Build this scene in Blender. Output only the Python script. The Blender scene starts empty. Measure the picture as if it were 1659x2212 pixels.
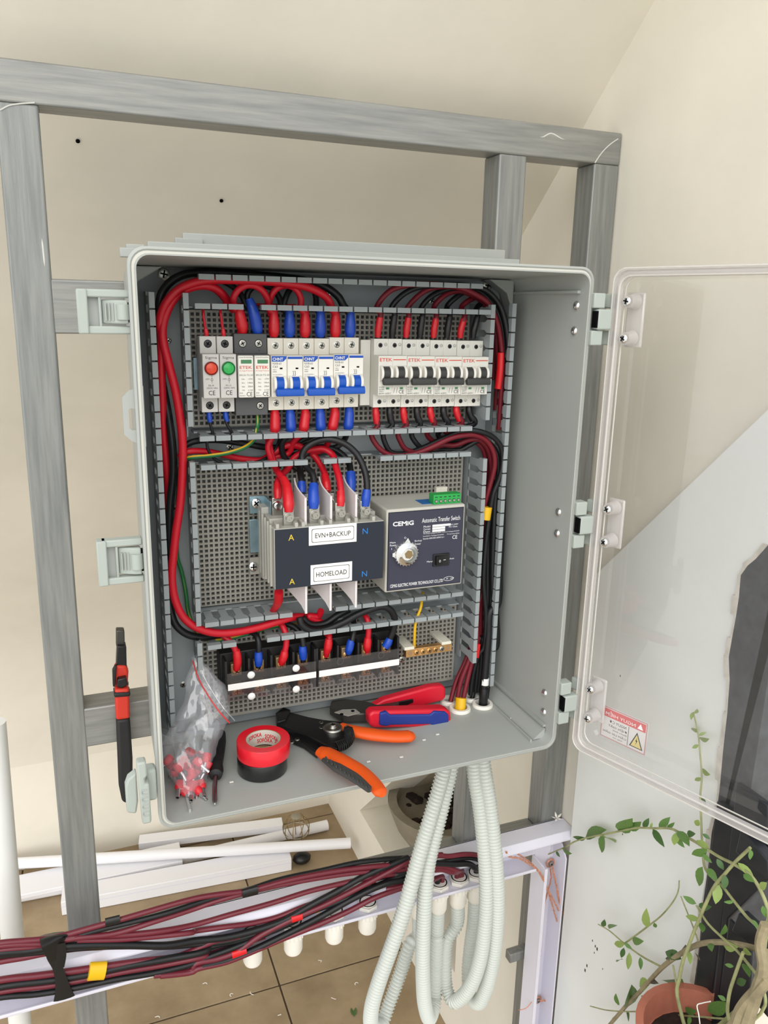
import bpy, bmesh, math, random
from mathutils import Vector, Matrix, noise as mnoise
random.seed(7)
S = 0.001                                  # everything below is written in millimetres
scene = bpy.context.scene
col = scene.collection
PI = math.pi
# ------------------------------------------------------------------ camera
FPX = 1700.465
CAM_ROT = (1.318989, -0.020974, -0.375997)
CAM_LOC = Vector((-298.181, -748.937, 242.8))
cd = bpy.data.cameras.new('camera'); cam = bpy.data.objects.new('camera', cd); col.objects.link(cam)
cd.sensor_fit = 'VERTICAL'; cd.sensor_height = 36.0; cd.lens = FPX / 2212 * 36.0
cd.clip_start = 0.01; cd.clip_end = 60
from mathutils import Euler
_E = Euler(CAM_ROT, 'XYZ'); cam.rotation_euler = _E; cam.location = CAM_LOC * S
scene.camera = cam
_R = _E.to_matrix()
# ------------------------------------------------------------------ sky, sun, exposure
w = bpy.data.worlds.new('overcast_sky'); scene.world = w; w.use_nodes = True
nt = w.node_tree; bg = nt.nodes['Background']
bg.inputs[0].default_value = (0.93, 0.965, 1.0, 1); bg.inputs[1].default_value = 1.1
sd = bpy.data.lights.new('hazy_sun', 'SUN'); sd.energy = 1.7; sd.angle = math.radians(60); sd.color = (1.0, 0.97, 0.92)
so = bpy.data.objects.new('hazy_sun', sd); col.objects.link(so)
so.rotation_euler = Vector((0.30, 0.76, -0.50)).to_track_quat('-Z', 'Y').to_euler()
scene.view_settings.view_transform = 'Standard'; scene.view_settings.look = 'None'
scene.view_settings.gamma = 1; scene.view_settings.use_curve_mapping = False
scene.view_settings.exposure = 0.10
# ------------------------------------------------------------------ measuring helpers: a sight line met with a plane
def ray(u, v): return _R @ Vector(((u - 829.5) / FPX, -(v - 1106) / FPX, -1))
def P(u, v, y): d = ray(u, v); return CAM_LOC + d * ((y - CAM_LOC.y) / d.y)
def PX(u, v, x): d = ray(u, v); return CAM_LOC + d * ((x - CAM_LOC.x) / d.x)
def PZ(u, v, z): d = ray(u, v); return CAM_LOC + d * ((z - CAM_LOC.z) / d.z)
def win(ox, oy, s): return lambda pts: [P(ox + p[0] / s, oy + p[1] / s, p[2]) for p in pts]
c1 = win(320, 560, 3.456); c2 = win(760, 560, 3.072); c3 = win(320, 920, 3.456); c4 = win(130, 580, 3.16)
c4b = win(720, 920, 3.606); c5 = win(320, 1320, 3.318); c6 = win(660, 1320, 2.765)
L1 = win(0, 1860, 3.607); L2 = win(420, 1820, 3.607); L3 = win(800, 1740, 5.53); K4 = win(660, 1620, 2.765)
# ------------------------------------------------------------------ materials
def lin(c):
    return tuple((x / 255 / 12.92) if x / 255 <= .04045 else ((x / 255 + .055) / 1.055) ** 2.4 for x in c) + (1,)
M = {}
def mat(name, rgb, rough=.5, metal=0, spec=.5, var=0, scale=40, stretch=(1, 1, 1), bump=0, bscale=200, var_rgb=None, coat=0, sss=0, emit=None):
    m = bpy.data.materials.new(name); m.use_nodes = True; n = m.node_tree; b = n.nodes['Principled BSDF']
    c = lin(rgb); b.inputs['Base Color'].default_value = c; b.inputs['Roughness'].default_value = rough
    b.inputs['Metallic'].default_value = metal; b.inputs['Specular IOR Level'].default_value = spec
    if coat: b.inputs['Coat Weight'].default_value = coat; b.inputs['Coat Roughness'].default_value = .15
    if emit: b.inputs['Emission Color'].default_value = lin(emit[0]); b.inputs['Emission Strength'].default_value = emit[1]
    if var or bump:
        tc = n.nodes.new('ShaderNodeTexCoord'); mp = n.nodes.new('ShaderNodeMapping'); mp.inputs['Scale'].default_value = stretch
        n.links.new(tc.outputs['Object'], mp.inputs['Vector'])
    if var:
        nz = n.nodes.new('ShaderNodeTexNoise'); nz.inputs['Scale'].default_value = scale; nz.inputs['Detail'].default_value = 5; nz.inputs['Roughness'].default_value = .6
        n.links.new(mp.outputs[0], nz.inputs['Vector'])
        mx = n.nodes.new('ShaderNodeMix'); mx.data_type = 'RGBA'
        c2_ = lin(var_rgb) if var_rgb else tuple(min(1, x * (1 - var)) for x in c[:3]) + (1,)
        c1_ = c if var_rgb else tuple(min(1, x * (1 + var)) for x in c[:3]) + (1,)
        mr = n.nodes.new('ShaderNodeMapRange'); mr.inputs[1].default_value = .35; mr.inputs[2].default_value = .65
        n.links.new(nz.outputs['Fac'], mr.inputs[0]); n.links.new(mr.outputs[0], mx.inputs[0])
        mx.inputs[6].default_value = c1_; mx.inputs[7].default_value = c2_
        n.links.new(mx.outputs[2], b.inputs['Base Color'])
    if bump:
        nb = n.nodes.new('ShaderNodeTexNoise'); nb.inputs['Scale'].default_value = bscale; nb.inputs['Detail'].default_value = 4
        n.links.new(mp.outputs[0], nb.inputs['Vector'])
        bp = n.nodes.new('ShaderNodeBump'); bp.inputs['Strength'].default_value = bump; bp.inputs['Distance'].default_value = .002
        n.links.new(nb.outputs['Fac'], bp.inputs['Height']); n.links.new(bp.outputs[0], b.inputs['Normal'])
    M[name] = m; return m
def clear(name, tint=(1, 1, 1), gloss=.06, milk=0.0, rough=.03, milk_rgb=(220, 220, 220), ior=1.5):
    m = bpy.data.materials.new(name); m.use_nodes = True; n = m.node_tree; n.nodes.remove(n.nodes['Principled BSDF'])
    out = n.nodes['Material Output']; t = n.nodes.new('ShaderNodeBsdfTransparent'); t.inputs[0].default_value = tint + (1,)
    g = n.nodes.new('ShaderNodeBsdfGlossy'); g.inputs['Roughness'].default_value = rough; g.inputs[0].default_value = (1, 1, 1, 1)
    fr = n.nodes.new('ShaderNodeFresnel'); fr.inputs[0].default_value = ior
    ge = n.nodes.new('ShaderNodeNewGeometry'); sw = n.nodes.new('ShaderNodeMix')   # same reflectance from either side of the thin sheet
    lw = n.nodes.new('ShaderNodeLayerWeight'); lw.inputs[0].default_value = .2
    ma = n.nodes.new('ShaderNodeMath'); ma.operation = 'MULTIPLY_ADD'; ma.inputs[1].default_value = .55; ma.inputs[2].default_value = gloss
    n.links.new(lw.outputs['Facing'], ma.inputs[0])
    pw = n.nodes.new('ShaderNodeMath'); pw.operation = 'POWER'; pw.inputs[1].default_value = 4.0
    n.links.new(lw.outputs['Facing'], pw.inputs[0]); n.links.new(pw.outputs[0], ma.inputs[0])
    n.nodes.remove(fr); n.nodes.remove(ge); n.nodes.remove(sw)
    a = n.nodes.new('ShaderNodeMixShader'); n.links.new(ma.outputs[0], a.inputs[0]); n.links.new(t.outputs[0], a.inputs[1]); n.links.new(g.outputs[0], a.inputs[2])
    last = a
    if milk:
        d = n.nodes.new('ShaderNodeBsdfDiffuse'); d.inputs[0].default_value = lin(milk_rgb)
        k = n.nodes.new('ShaderNodeMixShader'); k.inputs[0].default_value = milk
        n.links.new(a.outputs[0], k.inputs[1]); n.links.new(d.outputs[0], k.inputs[2]); last = k
    n.links.new(last.outputs[0], out.inputs[0]); M[name] = m; return m
mat('plaster', (234, 228, 214), .9, spec=.15, var=.05, scale=3, bump=.12, bscale=60)
mat('plaster_dirty', (206, 196, 172), .9, spec=.15, var=1, scale=5, var_rgb=(176, 160, 135), bump=.15, bscale=60)
mat('plaster_white', (236, 237, 234), .85, spec=.15, var=.03, scale=4, bump=.1, bscale=50)
mat('floor_tile', (170, 150, 120), .45, spec=.35, var=1, scale=5, var_rgb=(138, 118, 90), bump=.05, bscale=30)
mat('bounce_ground', (226, 222, 212), .9, var=.06, scale=2)
mat('grout', (72, 58, 44), .9)
mat('granite', (50, 51, 56), .35, var=1, scale=60, var_rgb=(70, 72, 78), bump=.06, bscale=150)
mat('black_metal', (34, 36, 42), .38, spec=.5, var=.3, scale=6)
mat('paint_edge', (205, 198, 188), .9, var=.15, scale=50)
mat('steel_v', (146, 147, 143), .42, metal=.3, var=1, scale=26, stretch=(6, 6, .35), var_rgb=(124, 126, 124), bump=.10, bscale=60)
mat('steel_h', (152, 152, 147), .42, metal=.3, var=1, scale=26, stretch=(.35, 6, 6), var_rgb=(131, 132, 129), bump=.10, bscale=60)
mat('filler', (205, 205, 198), .7)
mat('box', (168, 171, 166), .42, spec=.4, var=.02, scale=8)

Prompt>
Determine how many of the lines above hold the word "scene", and output that number by itself.

Solution below>
8